Sementara Cimetière du Montparnasse mencakup lahan yang lebih kecil tetapi juga memiliki daya tarik yang tidak kalah besar. Cimetière du Montparnasse menjadi tempat dimakamkannya Charles Baudelaire, Simone de Beauvoir, Jean-Paul Sartre, Susan Sontag, Émile Durkheim, Eugene Ionesco, dan Samuel Beckett, dari jumlah keseluruhan sekitar 35.000 makam di area seluas 19 hektar.

Peta yang bisa diunduh secara gratis dari laman situs resmi kedua pemakaman tersebut membantu pengunjung untuk mengidentifikasi titik-titik lokasi dari situs makam yang ingin dikunjungi. Tentu saja saya tidak punya cukup energi dan waktu untuk memeriksa semua kuburan di kedua pemakaman tersebut, sehingga harus melewatkan banyak situs yang sebenarnya ingin saya kunjungi.

Namun, benak saya sempat terhenyak ketika salah seorang dari rombongan perjalanan kami berceletuk, “kalau di Indonesia aja gak pernah ziarah.” Saya terdiam karena pada kenyataannya celetukan itu ada benarnya dan mengingat kembali perjalanan ziarah yang pernah saya lakukan di Indonesia.

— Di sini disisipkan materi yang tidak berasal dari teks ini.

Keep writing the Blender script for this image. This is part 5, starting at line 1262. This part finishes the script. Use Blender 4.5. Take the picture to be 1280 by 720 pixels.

Saya ingat hanya dua kali mengunjungi dua makam penulis, yaitu Charlotte Salawati di TPU Karet Bivak dan S. Rukiah di Purwakarta. Kunjungan itu pun untuk kebutuhan pencarian data riset, tidak seperti yang saya lakukan di Prancis. Pada saat itu saya juga didampingi oleh keluarga untuk bisa mengetahui titik lokasi makam mereka karena tentu saja tidak ada peta dengan tanda khusus untuk kuburan tokoh-tokoh yang dimakamkan di sana. Bahkan ketika mengunjungi Charlotte Salawati, saya sempat mendapati situs makamnya dijadikan tempat tinggal darurat oleh gelandangan di sekitar tempat itu.

Pengalaman-pengalaman kunjungan ziarah itu pada akhirnya membawa saya pada kesimpulan bahwa terkadang nama yang tercantum di nisan sebagai penanda pun tidak cukup untuk membuat seseorang diingat.

Diskusi ‘Narasi dan Ingatan: Kisah-Kisah di Balik Makam Tanpa Nama

Chris Wibisana sebagai narasumber pengulas buku Makam Tanpa Nama di Kedai patjarmerah pada Sabtu lalu (23/11) membuka pembicaraan dengan narasi yang menarik. Ia mengajak para audiens menyadari propaganda pelupaan yang saat ini melanda Indonesia, sebagaimana ditunjukkan dengan terpilihnya seorang tokoh militer yang berperan penting dalam penghilangan aktivis dan penjajahan Indonesia atas Timor Leste sebagai pemimpin.

Dari diskusi kemarin saya pun menyadari bahwa penelitian yang dilakukan Vannessa merupakan sebuah ajakan dan dorongan kuat untuk mengingat–suatu tindakan subversif di tengah gencarnya propaganda pelupaan.

Kita diajak untuk mengingat bahwa pendekatan regional masih sangat dibutuhkan dalam riset terkait pelanggaran HAM massal di Indonesia untuk membaca karakteristik di masing-masing daerah: rantai komando yang bekerja, pihak-pihak yang terlibat, sampai aspek-aspek sosio-kultural yang memengaruhi upaya pemusnahan suatu kelompok.

Kita digerakkan untuk mengingat bahwa korban dan penyintas kekerasan massal bukan sekadar angka, bukan juga sekadar pengikut pasif suatu paham atau kelompok yang tidak berdaya di bawah represi, melainkan subjek dengan agensi dan keinginan kuat untuk bertahan hidup.

Pada saat yang sama, diskusi kemarin mengingatkan saya tentang waktu dan situasi yang tidak selalu berjalan berdampingan dengan upaya mengingat. Tahun berganti, kita kehilangan para penyintas yang telah berusaha sekeras mungkin untuk bertahan hidup. Sementara propaganda pelupaan terus menemukan strategi-strategi terbaiknya untuk mengantarkan kita berjalan meninggalkan makam-makam tanpa nama.